Dans le monde actuel, l'intérêt français, en particulier, est de comprendre que l'entreprise est à la source de la solution de nos problèmes. Plus le nombre d'entreprises sera élevé, plus ces entreprises auront envie de grandir vite et mieux on se portera. Si, cette année, on enregistre une forte augmentation des créations d'entreprises, celles-ci étant pour l'essentiel des entreprises individuelles, avec 225 000 nouvelles entreprises, j'ai lu dans la presse que l'Espagne avait vu, sur cette même année, la création de 330 000 entreprises.

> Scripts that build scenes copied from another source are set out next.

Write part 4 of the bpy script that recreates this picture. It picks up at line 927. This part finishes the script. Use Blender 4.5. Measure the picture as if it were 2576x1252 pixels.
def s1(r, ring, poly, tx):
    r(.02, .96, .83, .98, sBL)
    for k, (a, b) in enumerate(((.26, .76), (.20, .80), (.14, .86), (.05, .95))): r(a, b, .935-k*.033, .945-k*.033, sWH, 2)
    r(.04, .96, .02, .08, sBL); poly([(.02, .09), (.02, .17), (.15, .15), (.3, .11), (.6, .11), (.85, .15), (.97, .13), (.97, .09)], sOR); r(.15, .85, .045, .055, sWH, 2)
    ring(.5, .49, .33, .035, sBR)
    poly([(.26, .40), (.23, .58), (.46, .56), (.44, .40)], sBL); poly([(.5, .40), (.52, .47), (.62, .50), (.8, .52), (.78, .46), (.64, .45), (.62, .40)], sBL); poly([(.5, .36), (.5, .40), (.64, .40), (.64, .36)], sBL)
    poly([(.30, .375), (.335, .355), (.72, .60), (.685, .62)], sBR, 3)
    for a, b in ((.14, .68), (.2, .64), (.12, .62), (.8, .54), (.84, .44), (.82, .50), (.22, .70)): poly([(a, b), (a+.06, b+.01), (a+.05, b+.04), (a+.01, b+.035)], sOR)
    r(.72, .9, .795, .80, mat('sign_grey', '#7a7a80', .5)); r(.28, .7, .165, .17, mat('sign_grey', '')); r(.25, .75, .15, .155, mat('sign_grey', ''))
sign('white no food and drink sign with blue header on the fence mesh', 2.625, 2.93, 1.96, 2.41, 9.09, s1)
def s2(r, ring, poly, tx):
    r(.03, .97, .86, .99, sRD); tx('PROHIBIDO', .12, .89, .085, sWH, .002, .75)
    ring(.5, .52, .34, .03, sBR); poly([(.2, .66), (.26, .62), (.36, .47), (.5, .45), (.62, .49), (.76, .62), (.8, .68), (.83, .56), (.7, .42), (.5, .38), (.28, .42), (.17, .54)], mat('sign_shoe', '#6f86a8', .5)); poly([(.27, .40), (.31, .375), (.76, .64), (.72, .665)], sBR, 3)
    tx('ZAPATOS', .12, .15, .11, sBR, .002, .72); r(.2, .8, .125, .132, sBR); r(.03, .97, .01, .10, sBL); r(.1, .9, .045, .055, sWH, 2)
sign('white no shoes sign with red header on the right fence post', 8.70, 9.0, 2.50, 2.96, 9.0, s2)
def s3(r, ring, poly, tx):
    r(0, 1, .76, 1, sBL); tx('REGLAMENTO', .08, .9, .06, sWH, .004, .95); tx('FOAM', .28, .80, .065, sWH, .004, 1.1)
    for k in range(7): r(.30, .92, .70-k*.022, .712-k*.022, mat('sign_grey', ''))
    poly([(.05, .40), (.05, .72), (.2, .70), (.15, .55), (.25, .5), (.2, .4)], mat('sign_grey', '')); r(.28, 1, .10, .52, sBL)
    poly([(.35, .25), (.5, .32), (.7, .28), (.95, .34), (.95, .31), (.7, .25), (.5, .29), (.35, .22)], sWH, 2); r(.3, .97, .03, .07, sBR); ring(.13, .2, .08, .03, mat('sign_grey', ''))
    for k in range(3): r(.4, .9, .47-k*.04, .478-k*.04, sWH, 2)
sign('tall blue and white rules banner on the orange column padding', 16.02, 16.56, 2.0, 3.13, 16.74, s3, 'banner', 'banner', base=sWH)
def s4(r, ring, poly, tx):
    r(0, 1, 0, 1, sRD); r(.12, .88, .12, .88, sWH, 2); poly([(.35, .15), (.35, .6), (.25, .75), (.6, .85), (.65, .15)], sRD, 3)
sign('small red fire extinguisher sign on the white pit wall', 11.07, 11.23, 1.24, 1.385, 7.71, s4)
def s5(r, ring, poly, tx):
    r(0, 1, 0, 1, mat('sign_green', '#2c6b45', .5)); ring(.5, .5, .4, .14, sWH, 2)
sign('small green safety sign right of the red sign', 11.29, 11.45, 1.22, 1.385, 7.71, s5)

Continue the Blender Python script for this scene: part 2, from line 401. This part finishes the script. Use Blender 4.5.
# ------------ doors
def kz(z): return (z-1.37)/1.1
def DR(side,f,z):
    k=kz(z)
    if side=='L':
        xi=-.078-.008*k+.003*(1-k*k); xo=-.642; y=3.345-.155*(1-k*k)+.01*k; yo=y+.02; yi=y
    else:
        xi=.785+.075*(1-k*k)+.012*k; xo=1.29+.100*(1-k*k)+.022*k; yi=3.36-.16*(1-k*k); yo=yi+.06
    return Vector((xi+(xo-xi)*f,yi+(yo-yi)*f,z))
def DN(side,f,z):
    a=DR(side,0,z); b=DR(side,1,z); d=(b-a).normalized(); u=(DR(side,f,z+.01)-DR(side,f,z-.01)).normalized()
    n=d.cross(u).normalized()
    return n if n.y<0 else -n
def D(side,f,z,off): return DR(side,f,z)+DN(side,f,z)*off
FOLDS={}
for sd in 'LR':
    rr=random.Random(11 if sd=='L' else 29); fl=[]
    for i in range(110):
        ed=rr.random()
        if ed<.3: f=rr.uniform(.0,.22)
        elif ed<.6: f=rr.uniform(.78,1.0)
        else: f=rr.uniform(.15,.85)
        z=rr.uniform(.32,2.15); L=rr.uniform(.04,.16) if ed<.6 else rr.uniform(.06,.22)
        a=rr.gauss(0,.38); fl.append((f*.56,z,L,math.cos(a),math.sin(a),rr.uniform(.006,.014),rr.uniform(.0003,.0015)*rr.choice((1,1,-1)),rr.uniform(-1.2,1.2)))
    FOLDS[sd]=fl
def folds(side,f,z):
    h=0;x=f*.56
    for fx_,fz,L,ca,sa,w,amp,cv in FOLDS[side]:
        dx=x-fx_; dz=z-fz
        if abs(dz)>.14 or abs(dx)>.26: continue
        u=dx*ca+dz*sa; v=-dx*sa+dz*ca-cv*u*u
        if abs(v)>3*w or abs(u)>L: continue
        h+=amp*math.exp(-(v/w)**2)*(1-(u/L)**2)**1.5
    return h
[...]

Si l'envie d'entreprendre et de prendre des risques tend à revenir en France, il convient de ramener les 225 000 nouvelles entreprises aux 62 millions de Français et de comparer ce ratio au 330 000 entreprises nouvelles rapportées aux 40 millions d'Espagnols. Il faut que ces nouvelles entreprises aient envie de grandir, de prendre des risques. Pour cela, il convient de créer un environnement favorable sur le plan économique, financier, judiciaire, fiscal susceptible de garantir à ces entreprises que leur succès leur profitera, qu'elles conserveront leurs bénéfices, en vue de réinvestir.

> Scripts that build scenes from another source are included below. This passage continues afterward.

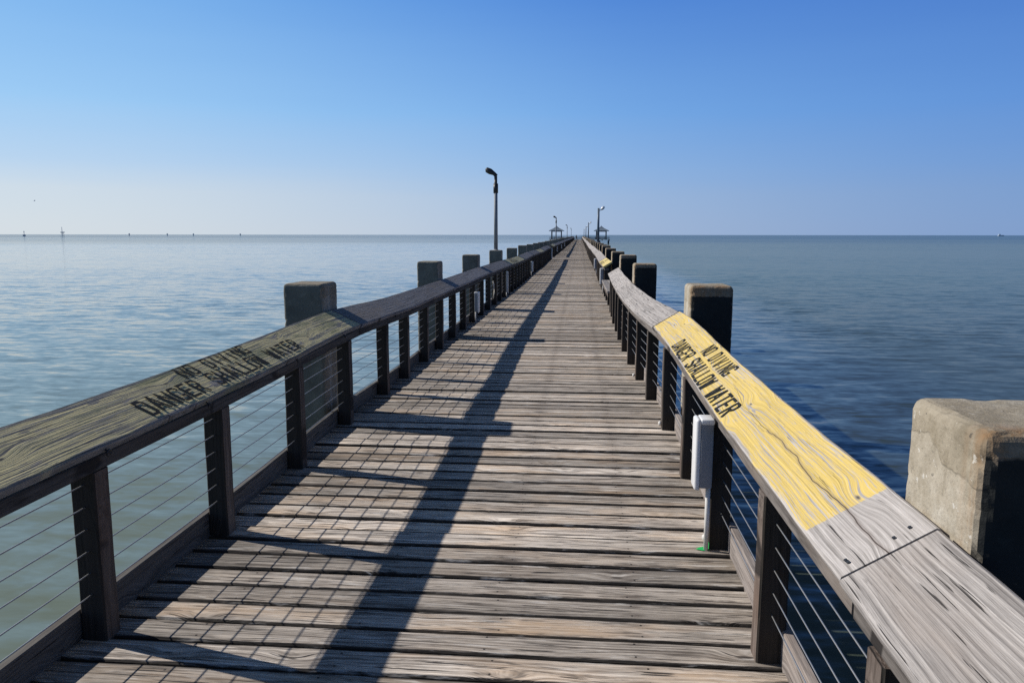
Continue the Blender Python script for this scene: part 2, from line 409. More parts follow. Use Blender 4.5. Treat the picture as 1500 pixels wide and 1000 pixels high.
M['toe'] = wood('toe_board_wood', (0.13, 0.11, 0.10), (0.33, 0.29, 0.265), (0.25, 0.19, 0.15), 1.0, True, 0.5, 0.4)
M['toe'] = M['toe'][0].fin(M['toe'][2], 0.85, M['toe'][3], 0.2)
M['support'] = wood('support_rail_wood', (0.06, 0.052, 0.048), (0.19, 0.17, 0.155), (0.15, 0.115, 0.09), 1.0, False, 0.5, 0.4)
M['support'] = M['support'][0].fin(M['support'][2], 0.85, M['support'][3], 0.2)
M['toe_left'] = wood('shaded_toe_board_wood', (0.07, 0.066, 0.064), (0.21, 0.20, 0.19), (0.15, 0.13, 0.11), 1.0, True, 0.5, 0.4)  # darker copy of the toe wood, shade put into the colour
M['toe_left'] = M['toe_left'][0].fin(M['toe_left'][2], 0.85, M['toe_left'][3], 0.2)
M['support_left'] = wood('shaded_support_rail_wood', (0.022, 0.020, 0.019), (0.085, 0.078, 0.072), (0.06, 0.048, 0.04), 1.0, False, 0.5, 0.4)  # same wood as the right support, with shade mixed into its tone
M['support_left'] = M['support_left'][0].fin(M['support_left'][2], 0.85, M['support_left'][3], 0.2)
M['cable'] = plain('stainless_cable', (0.42, 0.42, 0.42), 0.42, 0.5, 0.8, 0.4, 30)
def stencil():
    t = NT('black_stencil_paint'); p = t.pos()
    a = t.noise(p, 55.0, 4.0, 0.7); b = t.noise(t.vmath('MULTIPLY', p, (160.0, 14.0, 160.0)), 1.0, 3.0, 0.6)
    k = t.math('ADD', t.math('MULTIPLY', a, 0.5), t.math('MULTIPLY', b, 0.5))
    c = t.mix(t.mr(k, 0.57, 0.66, 0.0, 0.3), (0.011, 0.013, 0.014), (0.16, 0.14, 0.085))
    return t.fin(c, 0.8, None, 0.2)
M['black'] = stencil()
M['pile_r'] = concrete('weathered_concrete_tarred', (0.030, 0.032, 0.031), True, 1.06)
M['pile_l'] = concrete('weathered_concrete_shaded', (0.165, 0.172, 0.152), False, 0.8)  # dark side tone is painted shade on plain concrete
M['white'] = plain('white_plastic', (0.74, 0.74, 0.74), 0.35, 0.5, 0, 0.2, 9)
M['shaded_plastic'] = plain('shaded_plastic', (0.22, 0.235, 0.26), 0.4, 0.5, 0, 0.15, 9)  # shaded side of the white box, its shade put into the colour
M['conduit'] = plain('white_conduit', (0.66, 0.64, 0.60), 0.5, 0.4, 0, 0.3, 12)
M['green'] = plain('green_spray_paint', (0.02, 0.50, 0.12), 0.7, 0.3, 0, 0.35, 40)
M['steel'] = plain('galvanised_steel', (0.24, 0.26, 0.28), 0.6, 0.3, 0.0, 0.35, 7)
M['lamp_dark'] = plain('dark_lamp_housing', (0.03, 0.032, 0.035), 0.45, 0.5, 0.2, 0.3, 12)
M['lamp_pale'] = plain('pale_lamp_housing', (0.70, 0.71, 0.72), 0.35, 0.6, 0.3, 0.15, 12)
M['blue_steel'] = plain('blue_grey_pole_paint', (0.10, 0.14, 0.19), 0.5, 0.4, 0.1, 0.3, 7)
M['roof'] = plain('blue_grey_metal_roof', (0.20, 0.25, 0.30), 0.5, 0.4, 0.2, 0.3, 2)
M['gaz_post'] = plain('dark_timber_gazebo_post', (0.075, 0.085, 0.09), 0.8, 0.2, 0, 0.4, 4)
M['bench'] = cap_grey('bench_wood', (1, 0.97, 0.94), 0.85)
M['haze'] = plain('hazy_steel', (0.42, 0.49, 0.56), 0.8, 0.2, 0, 0.1, 0.4)  # distance haze put into the base colour
M['gull'] = plain('gull_feathers', (0.60, 0.62, 0.66), 0.8, 0.2, 0, 0.2, 8)
M['rope'] = plain('pale_rope', (0.62, 0.60, 0.55), 0.9, 0.1, 0, 0.3, 60)

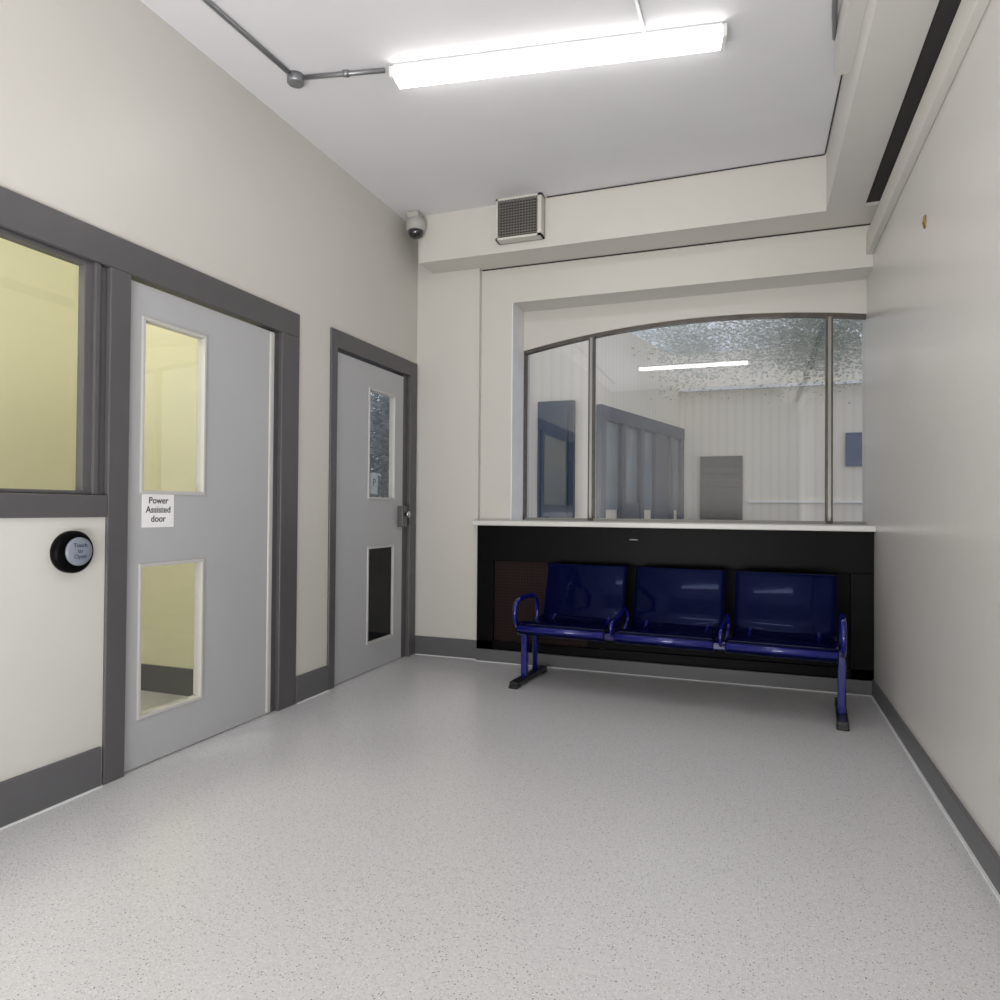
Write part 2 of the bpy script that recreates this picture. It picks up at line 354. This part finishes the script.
# ---------------------------------------------------------------- bench
bench=empty('bench',(-.50,4.585,0),math.radians(-4.5),label='three-seat glossy navy blue perforated metal bench with tubular arms',category='bench')
boxes('support_beam',[(-1.0,1.0,-.07,-.01,.335,.385)],M_blue,bench,bevel=.008)
for sx in (-.985,.985):
    boxes('leg',[(sx-.022,sx+.022,-.115,-.07,.04,.4)],M_blue,bench,bevel=.008) 
    tubes('leg',[[(sx,.1,.04),(sx,.1,.36),(sx,-.03,.36)]],.02,M_blue,bench,bend=.04)
    bm=bmesh.new()
    addbox(bm,sx-.03,sx+.03,-.29,.27,.012,.045);addbox(bm,sx-.032,sx+.032,-.30,-.22,0,.02);addbox(bm,sx-.032,sx+.032,.20,.28,0,.02)
    mkobj('foot',bm,M_foot,bench,bevel=.006)
def sheet(name,prof,w,m,parent,x,rc=.05,th=.004,crown=0):
    L=[0]
    for i in range(1,len(prof)):L.append(L[-1]+math.dist(prof[i-1],prof[i]))
    tot=L[-1];bm=bmesh.new();uvl=bm.loops.layers.uv.new();n=20;rows=[];uvd={}
    for i,(y,z) in enumerate(prof):
        d=min(L[i],tot-L[i]);ins=0
        if d<rc:ins=rc-math.sqrt(max(0,rc*rc-(rc-d)**2))
        hw=w/2-ins;row=[]
        for k in range(n+1):
            u=-1+2*k/n;xx=u*hw
            v=bm.verts.new((x+xx,y+crown*(u*u-.5),z));row.append(v);uvd[v]=(xx,L[i])
        rows.append(row)
    for i in range(len(rows)-1):
        for k in range(n):
            f=bm.faces.new([rows[i][k],rows[i][k+1],rows[i+1][k+1],rows[i+1][k]]);f.smooth=True
            for l in f.loops:l[uvl].uv=uvd[l.vert]
    me=bpy.data.meshes.new(name);bm.to_mesh(me);bm.free();me.materials.append(m)
    ob=bpy.data.objects.new(name,me);COL.objects.link(ob);ob.parent=parent
    s=ob.modifiers.new('solid','SOLIDIFY');s.thickness=th
    return ob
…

Petites et grandes entreprises doivent veiller à ne pas tomber sous le contrôle des marchés financiers, en évitant de cultiver le « court-termisme » du résultat par action, qui permet d'améliorer la capitalisation boursière de l'entreprise et donc la valeur des options d'actions qui ont été octroyées au management. Plutôt que d'agir de la sorte ou d'agir uniquement de la sorte, ne tombons pas sous le « joug » de l'épargnant, pensons aux consommateurs et aux producteurs, sachant que plus les producteurs seront nombreux, moins les chômeurs le seront. Pour cela, les entreprises doivent se convaincre que leur devoir, leur responsabilité, n'est pas uniquement d'être performantes, d'investir en Chine, de satisfaire les marchés financiers, mais est aussi de penser à leur pays ou région d'origine. Pour ne pas perdre leurs racines, elles doivent accepter de prendre des risques pour proposer une nouvelle offre, ici et maintenant. C'est à travers une nouvelle offre, laquelle disposera d'un marché mondial, que nous résoudrons la quadrature du cercle qui consiste à ne pas interdire aux consommateurs, y compris français, de bénéficier des avantages du T-shirt chinois, indien ou tunisien ou mexicain, sans que ceci ait comme conséquence d'avoir de moins en moins de producteurs dans nos pays. Pour que le nombre de producteurs ne cesse de croître, il faut apprendre les nouvelles règles du jeu qui consiste à se forcer à inventer de nouvelles activités. Il suffit de le vouloir, quitte à ce que l'environnement soit plus incitatif.

Telles sont mes convictions en matière de mondialisation. La France et l'Europe ne sont pas, aujourd'hui, suffisamment puissantes pour empêcher les événements de se dérouler. Nous savons très bien qui tient le manche. Nous avons donc un devoir vis-à-vis de nos populations et un intérêt vis-à-vis de nos entreprises, qui consiste à dire que, dans ce jeu que nous n'avons pas forcément contribué à définir, nous allons démontrer notre capacité d'action. Cela suppose de prendre des risques, ce qui revient à l'entrepreneur, aidé peut-être par l'environnement, et pas au contribuable. Je fais ici référence à certaines propositions actuelles à propos desquelles je partage les commentaires d'Elie Cohen.

Il suffit de penser pour trouver. La richesse potentielle de découverte économique, au sens large, est inépuisable. Il suffit donc de chercher, pour trouver, et pour tirer profit de la mondialisation.